All the fellow writers were extremely approachable and welcoming. We hardly talked about each others scripts as we hadn’t read them. We talked on various other things and the sharing lead to cultivating friendship. In a very short span of time we became friends.  I am still in touch with most of them.

The synopsis says that the film is based on a cartoonist. Can you further elaborate about the theme? And why it is named ‘Pirates’?

Yes, the story is about an aspiring illustrator who is trying to find his own space, trying to chase his dream in the odyssey of life and ‘Pirates’ is the fantasy he creates. That is all I can reveal now as the script is still in progress. I am writing another draft of it, so it’s still in the ‘developing’ stage.

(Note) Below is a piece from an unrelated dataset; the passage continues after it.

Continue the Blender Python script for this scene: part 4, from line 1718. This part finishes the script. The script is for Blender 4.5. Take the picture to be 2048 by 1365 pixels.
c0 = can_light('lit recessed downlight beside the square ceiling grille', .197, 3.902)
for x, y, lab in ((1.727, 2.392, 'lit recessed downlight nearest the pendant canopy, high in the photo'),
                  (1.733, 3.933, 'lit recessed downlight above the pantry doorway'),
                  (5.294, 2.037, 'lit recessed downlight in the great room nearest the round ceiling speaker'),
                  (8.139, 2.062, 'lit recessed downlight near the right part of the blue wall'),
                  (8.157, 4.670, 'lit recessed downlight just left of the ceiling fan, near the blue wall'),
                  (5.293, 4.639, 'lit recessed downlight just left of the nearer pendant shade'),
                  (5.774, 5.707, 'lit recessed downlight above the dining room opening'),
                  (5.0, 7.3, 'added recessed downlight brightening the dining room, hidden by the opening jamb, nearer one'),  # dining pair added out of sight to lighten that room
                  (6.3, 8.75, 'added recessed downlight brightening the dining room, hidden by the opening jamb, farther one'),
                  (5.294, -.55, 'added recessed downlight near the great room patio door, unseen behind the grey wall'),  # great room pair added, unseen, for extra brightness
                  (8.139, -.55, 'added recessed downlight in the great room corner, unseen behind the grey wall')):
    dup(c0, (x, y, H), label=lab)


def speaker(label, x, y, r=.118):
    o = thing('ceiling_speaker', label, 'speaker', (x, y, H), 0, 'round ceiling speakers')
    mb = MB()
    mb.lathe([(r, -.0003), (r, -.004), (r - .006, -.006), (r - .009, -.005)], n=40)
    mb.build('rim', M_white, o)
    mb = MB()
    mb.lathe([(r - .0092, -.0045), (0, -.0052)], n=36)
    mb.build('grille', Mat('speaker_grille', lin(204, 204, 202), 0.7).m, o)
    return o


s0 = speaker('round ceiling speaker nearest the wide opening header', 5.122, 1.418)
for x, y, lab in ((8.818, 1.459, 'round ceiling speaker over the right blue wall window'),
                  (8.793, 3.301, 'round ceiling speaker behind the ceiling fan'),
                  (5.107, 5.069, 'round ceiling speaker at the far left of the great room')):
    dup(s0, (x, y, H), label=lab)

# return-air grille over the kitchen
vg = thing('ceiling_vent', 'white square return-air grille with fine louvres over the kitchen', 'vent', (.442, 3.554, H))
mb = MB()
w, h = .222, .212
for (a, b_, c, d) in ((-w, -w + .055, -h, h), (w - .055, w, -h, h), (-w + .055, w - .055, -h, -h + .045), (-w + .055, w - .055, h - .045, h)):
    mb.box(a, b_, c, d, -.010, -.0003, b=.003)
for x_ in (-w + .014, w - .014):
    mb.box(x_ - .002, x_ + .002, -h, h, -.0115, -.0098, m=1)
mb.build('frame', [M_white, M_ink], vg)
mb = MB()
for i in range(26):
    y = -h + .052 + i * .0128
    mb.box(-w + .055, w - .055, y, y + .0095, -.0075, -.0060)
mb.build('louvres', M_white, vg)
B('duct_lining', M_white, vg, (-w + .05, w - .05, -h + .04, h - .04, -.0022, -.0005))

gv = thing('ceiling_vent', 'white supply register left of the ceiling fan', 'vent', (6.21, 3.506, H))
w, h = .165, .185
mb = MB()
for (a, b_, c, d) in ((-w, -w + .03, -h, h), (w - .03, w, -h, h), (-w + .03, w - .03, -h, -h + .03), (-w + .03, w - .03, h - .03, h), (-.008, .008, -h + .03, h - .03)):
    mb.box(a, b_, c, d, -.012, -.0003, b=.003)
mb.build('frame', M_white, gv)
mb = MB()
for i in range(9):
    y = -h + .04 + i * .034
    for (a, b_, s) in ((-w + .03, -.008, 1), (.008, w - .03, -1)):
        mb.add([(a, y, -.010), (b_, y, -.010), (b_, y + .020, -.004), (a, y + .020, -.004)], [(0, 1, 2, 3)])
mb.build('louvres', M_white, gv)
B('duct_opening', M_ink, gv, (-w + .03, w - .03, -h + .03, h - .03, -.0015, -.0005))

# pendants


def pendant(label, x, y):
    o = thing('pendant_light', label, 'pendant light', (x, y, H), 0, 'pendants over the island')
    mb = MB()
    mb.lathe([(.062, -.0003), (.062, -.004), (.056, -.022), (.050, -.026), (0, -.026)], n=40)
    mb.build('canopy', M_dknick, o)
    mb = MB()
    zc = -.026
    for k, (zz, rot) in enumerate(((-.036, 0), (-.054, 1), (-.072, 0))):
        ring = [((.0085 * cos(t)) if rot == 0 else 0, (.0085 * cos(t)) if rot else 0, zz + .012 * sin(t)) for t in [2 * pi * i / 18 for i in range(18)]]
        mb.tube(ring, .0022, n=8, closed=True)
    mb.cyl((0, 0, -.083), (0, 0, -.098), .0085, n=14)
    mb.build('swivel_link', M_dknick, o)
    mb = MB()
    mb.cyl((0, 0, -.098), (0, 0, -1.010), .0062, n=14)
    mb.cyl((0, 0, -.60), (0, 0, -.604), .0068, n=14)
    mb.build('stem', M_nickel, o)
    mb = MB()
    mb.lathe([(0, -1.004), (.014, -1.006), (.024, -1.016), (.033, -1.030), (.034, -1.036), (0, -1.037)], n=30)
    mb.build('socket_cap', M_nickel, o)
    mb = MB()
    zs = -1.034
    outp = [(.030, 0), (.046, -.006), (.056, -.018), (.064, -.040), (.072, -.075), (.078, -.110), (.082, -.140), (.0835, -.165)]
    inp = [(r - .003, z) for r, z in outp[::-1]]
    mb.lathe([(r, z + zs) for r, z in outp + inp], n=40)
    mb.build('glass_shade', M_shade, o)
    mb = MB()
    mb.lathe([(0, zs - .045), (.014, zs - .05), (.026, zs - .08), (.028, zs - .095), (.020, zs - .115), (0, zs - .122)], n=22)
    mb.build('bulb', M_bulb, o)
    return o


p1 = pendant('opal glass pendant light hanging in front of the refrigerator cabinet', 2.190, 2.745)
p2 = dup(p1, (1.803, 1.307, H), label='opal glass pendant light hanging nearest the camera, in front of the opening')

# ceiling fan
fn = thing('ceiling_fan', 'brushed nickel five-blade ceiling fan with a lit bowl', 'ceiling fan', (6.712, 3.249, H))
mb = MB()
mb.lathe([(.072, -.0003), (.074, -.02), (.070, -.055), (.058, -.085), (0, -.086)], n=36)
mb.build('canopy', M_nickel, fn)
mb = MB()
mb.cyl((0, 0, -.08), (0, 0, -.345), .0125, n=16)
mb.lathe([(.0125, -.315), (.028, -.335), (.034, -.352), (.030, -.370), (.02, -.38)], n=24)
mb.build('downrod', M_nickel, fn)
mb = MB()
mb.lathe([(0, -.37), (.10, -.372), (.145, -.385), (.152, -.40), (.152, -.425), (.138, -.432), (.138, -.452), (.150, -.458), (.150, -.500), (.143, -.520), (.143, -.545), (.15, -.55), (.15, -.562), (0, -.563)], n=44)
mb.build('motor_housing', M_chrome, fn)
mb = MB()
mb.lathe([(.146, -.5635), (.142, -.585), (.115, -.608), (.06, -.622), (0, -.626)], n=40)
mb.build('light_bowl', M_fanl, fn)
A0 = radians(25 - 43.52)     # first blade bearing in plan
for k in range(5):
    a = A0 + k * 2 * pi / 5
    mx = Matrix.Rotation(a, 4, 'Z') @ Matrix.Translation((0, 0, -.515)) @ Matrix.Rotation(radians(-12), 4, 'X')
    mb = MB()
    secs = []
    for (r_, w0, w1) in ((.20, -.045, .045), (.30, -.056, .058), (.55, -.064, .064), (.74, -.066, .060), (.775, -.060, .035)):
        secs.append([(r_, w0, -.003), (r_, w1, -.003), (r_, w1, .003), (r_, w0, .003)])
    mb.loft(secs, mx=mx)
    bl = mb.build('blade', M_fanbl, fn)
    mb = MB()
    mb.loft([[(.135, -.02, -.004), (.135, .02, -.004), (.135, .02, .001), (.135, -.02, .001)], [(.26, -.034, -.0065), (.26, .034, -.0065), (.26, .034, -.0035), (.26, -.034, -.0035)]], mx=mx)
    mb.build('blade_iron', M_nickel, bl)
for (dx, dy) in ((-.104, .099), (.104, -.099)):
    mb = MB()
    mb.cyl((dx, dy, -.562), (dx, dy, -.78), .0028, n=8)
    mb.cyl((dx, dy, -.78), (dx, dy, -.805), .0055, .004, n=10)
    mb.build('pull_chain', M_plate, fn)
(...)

Who were your mentors from the panel? And how has the experience benefited your story?

Each of us had four mentors including Indians and Non-Indians, which I felt was the best as we received different perspectives from all over the world. They helped me in adapting something very local, giving it a global appeal while keeping it’s essence intact. End of the day a film has to work on paper so that it transforms effortlessly onscreen, these advisers help you do that.

Drishyam Films plans to produce 2-3 scripts from the lab. Your thoughts on this?

It’s good if they do. Independent filmmakers like us could use as many hands as we can get.


Will you also direct your script? Have you got your team in place?

Yes I will direct Pirates, and there’s no team yet. I am still writing the film.

You have consistently worked with Ritesh Batra in all his film projects. Tell us about your collaboration and also is he a part of your project?

Yes, Ritesh is part of the film. I met him in 2012 when he was starting the prep for The Lunchbox and joined him as Director’s Assistant and researcher for the film. We have been working together since. I worked very closely with Ritesh on The Lunchbox and learnt a lot. It was like going to film school. As his assistant I always tried to understand the ‘Why’ of things – Why we need this location, why we need this color of shirt; the ‘why’ of every minute detail. All this helped when I sat down to write Pirates.

Please share your experience from being an Assistant Director to Director.

What I can say from my experience as an Assistant Director is that while assisting I learnt mechanics of filmmaking, understood how a film set works, which will help me while directing. But I also learnt that a Director works intimately with actors to make a film and that’s something one can only learn with experience of directing, not assisting. If one wants to be a Director then one must direct stuff even if it’s a home video or a short. Start small, but start somewhere and keep doing things to learn – unlearn.